November 6, 2002
An interview published in today’s Daily Mirror casts an entirely new light over Britain’s Royalty and members of its aristocracy.
Last Friday the case against Princess Diana’s butler, Paul Burrell, was abandoned in disarray. Burrell had been charged with theft from Diana’s estate but charges were dropped at the last minute after the Queen intervened. Her intervention came just before Burrell was due to take the witness stand and testify. Had he done so he would have revealed that he told the Queen that he was taking some of Diana’s possessions into his care for safekeeping.
The two met and talked in private for three hours following Diana’s death. “I felt it was my duty to tell her what I had witnessed and what my intentions were”, he told the Mirror.
From a doorway Burrell says that he had seen Diana’s mother, Mrs Francis Shand Kidd, shredding her daughters personal papers and notes.
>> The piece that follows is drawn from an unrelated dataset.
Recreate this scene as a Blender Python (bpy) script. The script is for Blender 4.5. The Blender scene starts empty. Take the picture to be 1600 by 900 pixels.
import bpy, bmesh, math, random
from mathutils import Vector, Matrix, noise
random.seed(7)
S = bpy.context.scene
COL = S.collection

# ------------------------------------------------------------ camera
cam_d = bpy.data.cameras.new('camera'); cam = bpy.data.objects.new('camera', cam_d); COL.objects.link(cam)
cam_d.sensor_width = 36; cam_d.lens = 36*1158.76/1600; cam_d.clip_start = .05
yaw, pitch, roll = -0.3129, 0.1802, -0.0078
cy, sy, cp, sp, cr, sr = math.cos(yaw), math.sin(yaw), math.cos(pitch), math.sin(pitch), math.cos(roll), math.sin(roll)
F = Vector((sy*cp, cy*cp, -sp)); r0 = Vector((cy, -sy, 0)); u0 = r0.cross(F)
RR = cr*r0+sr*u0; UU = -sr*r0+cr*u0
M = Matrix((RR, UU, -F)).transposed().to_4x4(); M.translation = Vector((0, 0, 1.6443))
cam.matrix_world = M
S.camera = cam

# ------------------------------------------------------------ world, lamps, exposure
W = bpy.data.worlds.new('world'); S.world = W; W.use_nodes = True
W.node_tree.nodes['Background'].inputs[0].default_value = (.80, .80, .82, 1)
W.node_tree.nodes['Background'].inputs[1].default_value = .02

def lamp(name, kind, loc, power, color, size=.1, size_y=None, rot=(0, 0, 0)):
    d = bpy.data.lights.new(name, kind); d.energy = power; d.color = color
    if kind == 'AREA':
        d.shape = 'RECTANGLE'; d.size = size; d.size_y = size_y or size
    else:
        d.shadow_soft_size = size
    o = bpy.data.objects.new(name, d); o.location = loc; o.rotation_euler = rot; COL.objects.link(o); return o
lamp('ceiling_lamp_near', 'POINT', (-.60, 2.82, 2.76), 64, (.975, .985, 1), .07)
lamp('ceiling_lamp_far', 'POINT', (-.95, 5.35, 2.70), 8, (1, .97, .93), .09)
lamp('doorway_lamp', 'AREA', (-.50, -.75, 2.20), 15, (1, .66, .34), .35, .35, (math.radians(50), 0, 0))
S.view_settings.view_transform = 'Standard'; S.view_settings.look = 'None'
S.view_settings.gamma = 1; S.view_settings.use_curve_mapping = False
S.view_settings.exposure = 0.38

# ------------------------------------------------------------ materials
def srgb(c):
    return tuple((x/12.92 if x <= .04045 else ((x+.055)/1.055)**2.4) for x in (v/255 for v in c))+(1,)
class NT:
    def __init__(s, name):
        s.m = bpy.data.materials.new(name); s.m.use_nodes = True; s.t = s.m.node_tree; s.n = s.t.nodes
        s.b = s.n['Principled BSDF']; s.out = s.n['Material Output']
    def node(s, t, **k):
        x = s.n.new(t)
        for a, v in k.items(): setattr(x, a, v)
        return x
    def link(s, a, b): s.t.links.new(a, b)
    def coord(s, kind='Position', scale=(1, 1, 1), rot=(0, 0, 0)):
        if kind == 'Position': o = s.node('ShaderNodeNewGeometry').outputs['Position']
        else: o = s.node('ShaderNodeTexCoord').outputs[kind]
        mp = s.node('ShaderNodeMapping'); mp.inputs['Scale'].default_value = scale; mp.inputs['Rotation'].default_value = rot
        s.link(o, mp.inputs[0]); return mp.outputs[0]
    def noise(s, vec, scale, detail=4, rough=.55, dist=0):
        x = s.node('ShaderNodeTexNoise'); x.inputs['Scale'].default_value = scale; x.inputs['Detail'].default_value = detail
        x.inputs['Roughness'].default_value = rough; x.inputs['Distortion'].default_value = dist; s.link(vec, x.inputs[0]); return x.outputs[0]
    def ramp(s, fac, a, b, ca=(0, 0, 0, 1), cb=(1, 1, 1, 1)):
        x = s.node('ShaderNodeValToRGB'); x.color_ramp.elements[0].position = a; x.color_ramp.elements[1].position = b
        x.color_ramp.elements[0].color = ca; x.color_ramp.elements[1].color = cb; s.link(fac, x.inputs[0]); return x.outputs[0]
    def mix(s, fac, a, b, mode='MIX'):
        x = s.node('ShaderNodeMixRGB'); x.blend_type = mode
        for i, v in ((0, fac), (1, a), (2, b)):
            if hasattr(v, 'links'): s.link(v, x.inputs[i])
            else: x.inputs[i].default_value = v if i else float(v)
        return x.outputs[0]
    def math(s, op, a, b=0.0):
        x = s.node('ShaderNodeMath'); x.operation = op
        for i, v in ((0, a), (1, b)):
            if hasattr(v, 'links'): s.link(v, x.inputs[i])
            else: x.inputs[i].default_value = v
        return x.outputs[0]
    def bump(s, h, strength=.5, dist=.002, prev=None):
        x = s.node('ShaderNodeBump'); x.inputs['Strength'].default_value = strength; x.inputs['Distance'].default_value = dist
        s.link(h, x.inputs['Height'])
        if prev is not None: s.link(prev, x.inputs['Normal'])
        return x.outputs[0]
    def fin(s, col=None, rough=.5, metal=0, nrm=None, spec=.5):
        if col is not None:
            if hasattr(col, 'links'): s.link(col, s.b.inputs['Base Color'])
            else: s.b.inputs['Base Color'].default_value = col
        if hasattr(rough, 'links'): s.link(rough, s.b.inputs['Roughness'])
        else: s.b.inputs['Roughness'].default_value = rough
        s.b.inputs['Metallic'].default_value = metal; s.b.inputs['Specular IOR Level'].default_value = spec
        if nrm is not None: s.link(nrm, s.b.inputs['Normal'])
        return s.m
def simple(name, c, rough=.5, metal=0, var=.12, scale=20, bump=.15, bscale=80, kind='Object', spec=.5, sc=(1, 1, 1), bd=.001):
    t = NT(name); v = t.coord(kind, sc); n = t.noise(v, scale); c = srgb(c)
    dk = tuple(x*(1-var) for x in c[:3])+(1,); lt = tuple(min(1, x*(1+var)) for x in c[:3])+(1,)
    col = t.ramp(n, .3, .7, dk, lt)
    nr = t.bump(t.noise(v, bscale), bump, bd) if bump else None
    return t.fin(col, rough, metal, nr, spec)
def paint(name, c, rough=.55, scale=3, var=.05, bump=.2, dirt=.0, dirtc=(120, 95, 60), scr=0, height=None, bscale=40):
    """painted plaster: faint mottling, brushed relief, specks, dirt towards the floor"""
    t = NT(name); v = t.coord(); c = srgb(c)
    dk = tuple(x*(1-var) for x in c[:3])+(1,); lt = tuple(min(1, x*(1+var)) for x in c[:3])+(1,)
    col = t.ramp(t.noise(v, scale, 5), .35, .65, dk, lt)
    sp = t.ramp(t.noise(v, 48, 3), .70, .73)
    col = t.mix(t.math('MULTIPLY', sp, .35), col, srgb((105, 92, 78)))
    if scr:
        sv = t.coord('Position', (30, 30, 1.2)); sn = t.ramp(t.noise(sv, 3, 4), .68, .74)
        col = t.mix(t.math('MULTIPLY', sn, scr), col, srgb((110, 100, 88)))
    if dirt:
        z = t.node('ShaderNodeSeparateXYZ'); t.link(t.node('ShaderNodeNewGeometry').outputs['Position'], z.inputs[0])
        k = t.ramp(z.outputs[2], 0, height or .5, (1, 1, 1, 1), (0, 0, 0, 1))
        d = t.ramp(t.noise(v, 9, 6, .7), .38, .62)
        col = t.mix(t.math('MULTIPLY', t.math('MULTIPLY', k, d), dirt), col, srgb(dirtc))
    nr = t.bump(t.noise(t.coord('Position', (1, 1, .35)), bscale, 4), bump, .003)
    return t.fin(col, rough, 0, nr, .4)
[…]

“What I had witnessed was, in my opinion, an attempt to erase part of the princess’s life and change history. I had seen her mother shredding great volumes of Diana’s personal letters which the princess had kept safe.
“This was being done by a woman who the princess had refused to talk to or correspond with for six months and not four, as she said in court.
“I really felt that if the princess had wanted any documents destroyed, she would have destroyed them herself with that shredder.
“I felt that it was my duty to protect those documents and keep them safe.”
Despite the Queen’s late intervention in his case, which forced him to endure nearly two years as an accused thief, he still holds her in high regard.
“She is not one for public displays of emotion but she does hurt inside like the rest of us do. The poison that Diana faced did not come from the Queen”, he says, “Diana knew that when she died, the Queen was not one of her enemies.”
However Diana did have other enemies and when Burrell met with the Queen, to explain why he was safeguarding Diana’s papers, she warned him. “Be careful Paul, nobody has ever been closer to a member of my family than you were to Diana. There are powers at work in this country about which we have no knowledge.”
According to Burrell: “She did not quantify but told me to be careful. She looked at me over her half rimmed spectacles as if she expected me to know the rest. She fixed me with her eye and made sure I knew she was being deadly serious.”
The interview also reveals Burrell as something of an innocent abroad. In response to her warning he says: “I had no idea what she was talking about. There were many she could have been referring to. But she was clearly warning me to be vigilant.”
Quotes from the Daily Mirror November 6, 2002.